Written instruction >>
All the data must come back unchanged, except that pictures are left out.

Recorded information >>
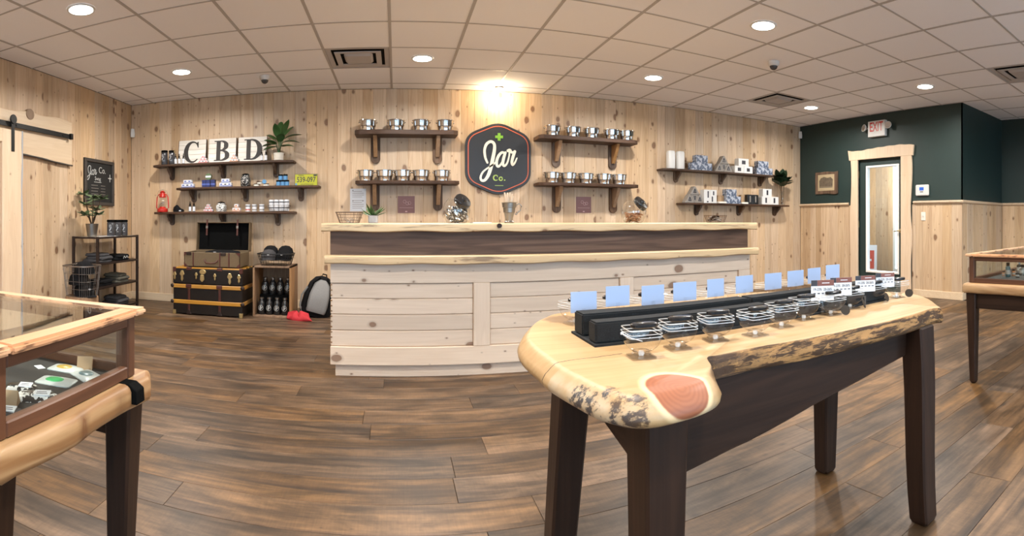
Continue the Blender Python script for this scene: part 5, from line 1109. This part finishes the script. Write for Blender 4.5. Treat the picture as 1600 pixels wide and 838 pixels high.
g.prism([(-.14, -.06), (.14, -.06), (.145, .05), (.10, .085), (.03, .075), (-.04, .095), (-.11, .075), (-.145, .03)], 'y', -.0245, -.022); g.build('printed_photo', 'sepia', t); MB().box(-.14, .14, -.0245, -.022, -.075, -.066).build('printed_line', 'ink', t)
t = thing('thermostat', 'white wall thermostat with blue screen right of the door casing', 'thermostat', (XR-.001, 3.75, 1.475), -pi/2)
MB().box(-.105, .105, -.028, 0, -.075, .075).build('housing', 'white', t, bev=.008, seg=2); MB().box(-.04, .03, -.0295, -.027, -.005, .04).build('screen', 'frosted', t); MB().box(-.03, .02, -.0295, -.027, -.03, -.018).build('printed_line', 'ink', t)
t = thing('light_switch', 'cream light switch plate on the pine wainscot beside the door', 'light switch', (XR-.001, 3.74, 1.115), -pi/2)
MB().box(-.036, .036, -.006, 0, -.058, .058).build('plate', 'potw', t, bev=.003); MB().box(-.007, .007, -.016, -.005, -.004, .016).build('toggle', 'white', t, bev=.001)
t = thing('printed_poster', 'red and white printed sign leaning on the wall behind the glass door', 'poster', (7.6, 5.93, 0)); t.rotation_euler = (-.1, .0, -1.0)
MB().box(-.2, .2, 0, .02, .1, .6).build('board', 'card', t); MB().box(-.15, .15, -.002, .001, .16, .5).build('red_panel', 'redp', t); MB().box(-.1, .1, -.003, .0, .3, .34).build('printed_line', 'card', t)
tag(MB().box(-.3, .3, -.2, .2, 0, .1).build('low_crate', 'crate'), 'low wooden crate under the red sign behind the glass door', 'crate', loc=(7.55, 5.9, 0)) 

# ------------------------------------------------------------------ the big live-edge table
ZT, ZB = .735, .678
out_px = [((846, 494), ZT), ((824, 511), .72), ((809, 543), .70), ((814, 568), .69), ((840, 600), .68), ((859, 618), .68), ((918, 654), .68), ((941, 664), .68), ((979, 673), .68), ((1015, 674), .68), ((1050, 668), .68),
          ((1108, 647), .683), ((1127, 625), .69), ((1122, 603), .70), ((1110, 586), .70), ((1106, 580), .70), ((1120, 592), .68), ((1186, 577), .68), ((1257, 563), .68), ((1300, 553), .68), ((1372, 534.6), .68), ((1423, 517), .685), ((1458, 502), .69), ((1473.5, 489), .715), ((1469, 479), ZT-.005), ((1455, 467), ZT), ((1438, 461), ZT), ((1415, 457), ZT)]
P = [pZ(a[0], a[1], z).to_2d() for a, z in out_px]
P[15] = (P[14]+P[16])/2+Vector((.0, .012))
P += [Vector((1.86, 1.45)), Vector((1.72, 1.66)), Vector((1.45, 1.80)), Vector((1.1, 1.81)), Vector((.80, 1.78)), pZ(884, 487, ZT).to_2d()]
print('TABLE', [(round(p.x, 3), round(p.y, 3)) for p in P])
per = 5; Lp = loop(P, per); n = len(Lp)
ins = []
for i, p in enumerate(Lp):
    k = i/per
    v = .013
    if k <= 13: v = .030
    if 2.5 < k < 12: v = .036
    if 13 < k < 16.5: v = .006
    if 16.5 <= k < 22: v = .012
    if k > 26: v = .012
    ins.append(v)
for _ in range(3): ins = [(ins[i-1]+ins[i]*2+ins[(i+1) % n])/4 for i in range(n)]
rnd = random.Random(12)
def jit(a, z): return [(p.x+(rnd.uniform(-a, a) if 16 <= i/per < 23 else 0), p.y+(rnd.uniform(-a, a) if 16 <= i/per < 23 else 0), z+(rnd.uniform(-a, a)*.6 if 16 <= i/per < 23 else 0)) for i, p in enumerate(inset(Lp, 0.))]
def ringz(f, z, a=0):
    Q = inset(Lp, [v*f for v in ins]); return [(p.x+(rnd.uniform(-a, a) if 16 <= i/per < 23 else 0), p.y+(rnd.uniform(-a, a) if 16 <= i/per < 23 else 0), z+(rnd.uniform(-a, a)*.5 if 16 <= i/per < 23 else 0)) for i, p in enumerate(Q)]
tt = thing('live_edge_table', 'large display table with yellow live-edge slab top and dark walnut legs', 'table', TB)
MB().loft([ringz(.45, ZB), ringz(.08, ZB+.008, .003), ringz(0, ZB+.020, .008), ringz(.22, ZB+.034, .008), ringz(.6, ZB+.047, .005), ringz(.88, ZT-.002), ringz(1.15, ZT)]).build('slab_top', 'slab', tt, W=True, smooth_=62)
def leg(top, bot, wt, wb, mat='walnut', parent=tt, zt=ZB+.004, bulge=0.):
    rings = []
    for k in range(7):
        u = k/6; x = bot[0]+(top[0]-bot[0])*u+bulge*sin(u*pi*2); y = bot[1]+(top[1]-bot[1])*u; w_ = (wb+(wt-wb)*u)/2; z = zt*u
        if k == 0: rings.append([(x+sx_*(w_-.008), y+sy_*(w_-.008), 0) for sx_, sy_ in ((-1, -1), (1, -1), (1, 1), (-1, 1))]+[]) ; z = .01
        rings.append([(x+sx_*w_, y+sy_*w_, z) for sx_, sy_ in ((-1, -1), (1, -1), (1, 1), (-1, 1))])
    return MB().loft(rings).build('leg', mat, parent, W=True, bev=.007)
LG = [((.538, .975), (.528, .965)), ((.478, 1.34), (.436, 1.37)), ((1.572, .995), (1.550, .955)), ((1.58, 1.44), (1.61, 1.475))]
for k, (a, b_) in enumerate(LG): leg(a, b_, (.104, .090, .092, .09)[k], (.080, .068, .074, .068)[k], bulge=(0, 0, -.006, 0)[k])
n_ = 20
MB().prism([(q_.x, q_.z) for q_ in (pY(a_, b_, 1.012) for a_, b_ in ((1060, 747), (1073, 740), (1107, 723), (1142, 705), (1174, 690), (1206, 673), (1238, 655), (1270, 636), (1303, 618), (1335, 601), (1380, 576), (1416, 556)))]+[(1.54, ZB+.006), (.59, ZB+.006)], 'y', 1.012, 1.040).build('front_apron', 'walnutr', tt, W=True, bev=.006)
MB().prism([(.52+(1.54-.52)*i/n_, .56+.04*(i/n_)) for i in range(n_+1)]+[(1.54, ZB+.004), (.52, ZB+.004)], 'y', 1.36, 1.385).build('rear_apron', 'walnutr', tt, W=True, bev=.004)
MB().prism([(1.02, .54), (1.33, .60), (1.33, ZB+.004), (1.02, ZB+.004)], 'x', .49, .515).build('end_apron', 'walnuty', tt, W=True, bev=.004); MB().prism([(1.03, .59), (1.42, .59), (1.42, ZB+.004), (1.03, ZB+.004)], 'x', 1.55, 1.575).build('end_apron', 'walnuty', tt, W=True, bev=.004)
# risers
def riser(lab, x0, x1, y0, y1, z1):
    return tag(MB().box(-(x1-x0)/2, (x1-x0)/2, -(y1-y0)/2, (y1-y0)/2, 0, z1).build('display_riser', 'velvet', bev=.004, seg=2, smooth_=40), lab, 'riser', 'black display risers', ((x0+x1)/2, (y0+y1)/2, ZT+.0062))
for k, (x0, x1) in enumerate(((.497, 1.075), (1.085, 1.70))):
    nm = ('near', 'far')[k]
    tag(MB().box(-(x1-x0)/2-.006, (x1-x0)/2+.004, -.09, .09, 0, .006).build('riser_base', 'velvet'), 'thin black base plate under the %s pair of long risers' % nm, 'base plate', 'black riser base plates', ((x0+x1)/2, 1.305, ZT))
    riser('long black riser, front one of the %s pair' % nm, x0, x1, 1.225, 1.275, .054); riser('long black riser, rear one of the %s pair' % nm, x0, x1, 1.32, 1.385, .060)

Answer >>
Continue the Blender Python script for this scene: part 5, from line 1109. This part finishes the script. Write for Blender 4.5. Treat the picture as 1600 pixels wide and 838 pixels high.
g.prism([(-.14, -.06), (.14, -.06), (.145, .05), (.10, .085), (.03, .075), (-.04, .095), (-.11, .075), (-.145, .03)], 'y', -.0245, -.022); g.build('printed_photo', 'sepia', t); MB().box(-.14, .14, -.0245, -.022, -.075, -.066).build('printed_line', 'ink', t)
t = thing('thermostat', 'white wall thermostat with blue screen right of the door casing', 'thermostat', (XR-.001, 3.75, 1.475), -pi/2)
MB().box(-.105, .105, -.028, 0, -.075, .075).build('housing', 'white', t, bev=.008, seg=2); MB().box(-.04, .03, -.0295, -.027, -.005, .04).build('screen', 'frosted', t); MB().box(-.03, .02, -.0295, -.027, -.03, -.018).build('printed_line', 'ink', t)
t = thing('light_switch', 'cream light switch plate on the pine wainscot beside the door', 'light switch', (XR-.001, 3.74, 1.115), -pi/2)
MB().box(-.036, .036, -.006, 0, -.058, .058).build('plate', 'potw', t, bev=.003); MB().box(-.007, .007, -.016, -.005, -.004, .016).build('toggle', 'white', t, bev=.001)
t = thing('printed_poster', 'red and white printed sign leaning on the wall behind the glass door', 'poster', (7.6, 5.93, 0)); t.rotation_euler = (-.1, .0, -1.0)
MB().box(-.2, .2, 0, .02, .1, .6).build('board', 'card', t); MB().box(-.15, .15, -.002, .001, .16, .5).build('red_panel', 'redp', t); MB().box(-.1, .1, -.003, .0, .3, .34).build('printed_line', 'card', t)
tag(MB().box(-.3, .3, -.2, .2, 0, .1).build('low_crate', 'crate'), 'low wooden crate under the red sign behind the glass door', 'crate', loc=(7.55, 5.9, 0)) 

# ------------------------------------------------------------------ the big live-edge table
ZT, ZB = .735, .678
out_px = [((846, 494), ZT), ((824, 511), .72), ((809, 543), .70), ((814, 568), .69), ((840, 600), .68), ((859, 618), .68), ((918, 654), .68), ((941, 664), .68), ((979, 673), .68), ((1015, 674), .68), ((1050, 668), .68),
          ((1108, 647), .683), ((1127, 625), .69), ((1122, 603), .70), ((1110, 586), .70), ((1106, 580), .70), ((1120, 592), .68), ((1186, 577), .68), ((1257, 563), .68), ((1300, 553), .68), ((1372, 534.6), .68), ((1423, 517), .685), ((1458, 502), .69), ((1473.5, 489), .715), ((1469, 479), ZT-.005), ((1455, 467), ZT), ((1438, 461), ZT), ((1415, 457), ZT)]
P = [pZ(a[0], a[1], z).to_2d() for a, z in out_px]
P[15] = (P[14]+P[16])/2+Vector((.0, .012))
P += [Vector((1.86, 1.45)), Vector((1.72, 1.66)), Vector((1.45, 1.80)), Vector((1.1, 1.81)), Vector((.80, 1.78)), pZ(884, 487, ZT).to_2d()]
print('TABLE', [(round(p.x, 3), round(p.y, 3)) for p in P])
per = 5; Lp = loop(P, per); n = len(Lp)
ins = []
for i, p in enumerate(Lp):
    k = i/per
    v = .013
    if k <= 13: v = .030
    if 2.5 < k < 12: v = .036
    if 13 < k < 16.5: v = .006
    if 16.5 <= k < 22: v = .012
    if k > 26: v = .012
    ins.append(v)
for _ in range(3): ins = [(ins[i-1]+ins[i]*2+ins[(i+1) % n])/4 for i in range(n)]
rnd = random.Random(12)
def jit(a, z): return [(p.x+(rnd.uniform(-a, a) if 16 <= i/per < 23 else 0), p.y+(rnd.uniform(-a, a) if 16 <= i/per < 23 else 0), z+(rnd.uniform(-a, a)*.6 if 16 <= i/per < 23 else 0)) for i, p in enumerate(inset(Lp, 0.))]
def ringz(f, z, a=0):
    Q = inset(Lp, [v*f for v in ins]); return [(p.x+(rnd.uniform(-a, a) if 16 <= i/per < 23 else 0), p.y+(rnd.uniform(-a, a) if 16 <= i/per < 23 else 0), z+(rnd.uniform(-a, a)*.5 if 16 <= i/per < 23 else 0)) for i, p in enumerate(Q)]
tt = thing('live_edge_table', 'large display table with yellow live-edge slab top and dark walnut legs', 'table', TB)
MB().loft([ringz(.45, ZB), ringz(.08, ZB+.008, .003), ringz(0, ZB+.020, .008), ringz(.22, ZB+.034, .008), ringz(.6, ZB+.047, .005), ringz(.88, ZT-.002), ringz(1.15, ZT)]).build('slab_top', 'slab', tt, W=True, smooth_=62)
def leg(top, bot, wt, wb, mat='walnut', parent=tt, zt=ZB+.004, bulge=0.):
    rings = []
    for k in range(7):
        u = k/6; x = bot[0]+(top[0]-bot[0])*u+bulge*sin(u*pi*2); y = bot[1]+(top[1]-bot[1])*u; w_ = (wb+(wt-wb)*u)/2; z = zt*u
        if k == 0: rings.append([(x+sx_*(w_-.008), y+sy_*(w_-.008), 0) for sx_, sy_ in ((-1, -1), (1, -1), (1, 1), (-1, 1))]+[]) ; z = .01
        rings.append([(x+sx_*w_, y+sy_*w_, z) for sx_, sy_ in ((-1, -1), (1, -1), (1, 1), (-1, 1))])
    return MB().loft(rings).build('leg', mat, parent, W=True, bev=.007)
LG = [((.538, .975), (.528, .965)), ((.478, 1.34), (.436, 1.37)), ((1.572, .995), (1.550, .955)), ((1.58, 1.44), (1.61, 1.475))]
for k, (a, b_) in enumerate(LG): leg(a, b_, (.104, .090, .092, .09)[k], (.080, .068, .074, .068)[k], bulge=(0, 0, -.006, 0)[k])
n_ = 20
MB().prism([(q_.x, q_.z) for q_ in (pY(a_, b_, 1.012) for a_, b_ in ((1060, 747), (1073, 740), (1107, 723), (1142, 705), (1174, 690), (1206, 673), (1238, 655), (1270, 636), (1303, 618), (1335, 601), (1380, 576), (1416, 556)))]+[(1.54, ZB+.006), (.59, ZB+.006)], 'y', 1.012, 1.040).build('front_apron', 'walnutr', tt, W=True, bev=.006)
MB().prism([(.52+(1.54-.52)*i/n_, .56+.04*(i/n_)) for i in range(n_+1)]+[(1.54, ZB+.004), (.52, ZB+.004)], 'y', 1.36, 1.385).build('rear_apron', 'walnutr', tt, W=True, bev=.004)
MB().prism([(1.02, .54), (1.33, .60), (1.33, ZB+.004), (1.02, ZB+.004)], 'x', .49, .515).build('end_apron', 'walnuty', tt, W=True, bev=.004); MB().prism([(1.03, .59), (1.42, .59), (1.42, ZB+.004), (1.03, ZB+.004)], 'x', 1.55, 1.575).build('end_apron', 'walnuty', tt, W=True, bev=.004)
# risers
def riser(lab, x0, x1, y0, y1, z1):
    return tag(MB().box(-(x1-x0)/2, (x1-x0)/2, -(y1-y0)/2, (y1-y0)/2, 0, z1).build('display_riser', 'velvet', bev=.004, seg=2, smooth_=40), lab, 'riser', 'black display risers', ((x0+x1)/2, (y0+y1)/2, ZT+.0062))
for k, (x0, x1) in enumerate(((.497, 1.075), (1.085, 1.70))):
    nm = ('near', 'far')[k]
    tag(MB().box(-(x1-x0)/2-.006, (x1-x0)/2+.004, -.09, .09, 0, .006).build('riser_base', 'velvet'), 'thin black base plate under the %s pair of long risers' % nm, 'base plate', 'black riser base plates', ((x0+x1)/2, 1.305, ZT))
    riser('long black riser, front one of the %s pair' % nm, x0, x1, 1.225, 1.275, .054); riser('long black riser, rear one of the %s pair' % nm, x0, x1, 1.32, 1.385, .060)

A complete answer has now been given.